An example can be found in Kansas, where a Representative (also a deacon of a church seriously pondering a split from the Presbyterian Church (USA)) proposed the following change from a hierarchical deference approach to neutral principles:[ii]
A neutral principles of law approach under subsection (a) shall rely on objective, well established principles of trust and property law. Such an analysis may include examination of a deed, local church charter, state statute or corporate governance documents in a completely secular manner, as would be conducted for any other property dispute.
Did you notice how reference to a church denomination’s constitution has been removed from this approach. In fact, this law would exclude the use of church constitutions from this analysis, the very provision Jones v. Wolf imagined would be used to protect hierarchical approaches to church governance.

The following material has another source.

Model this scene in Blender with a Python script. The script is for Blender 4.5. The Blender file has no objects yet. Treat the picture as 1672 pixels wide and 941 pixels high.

While proponents suggest that this is a more fair approach, it in fact mandates a particular form of church: where churches are independent of each other and denominations (regardless of their role in establishing and supporting those churches) have no claim on their churches unless they establish an explicit secular trust. That is impractical and impossible, certainly for churches that might now want to leave. It changes the rules for all sorts of denominations. And, more importantly it goes against the intent of Jones v. Wolf which sought flexibility for different forms of church structure while getting the state out of making sense of theological claims.
I hope the legislature keeps the Kansas law the same. The Hierarchical Deference test is working just fine. If it chooses to move to neutral principles, they should explicitly reference church constitutions, in line with Jones v. Wolf, as part of the decision making process for the court. Otherwise, the state is getting involved in internal church squabbles and deciding for the local church in each instance. And it shouldn’t do that.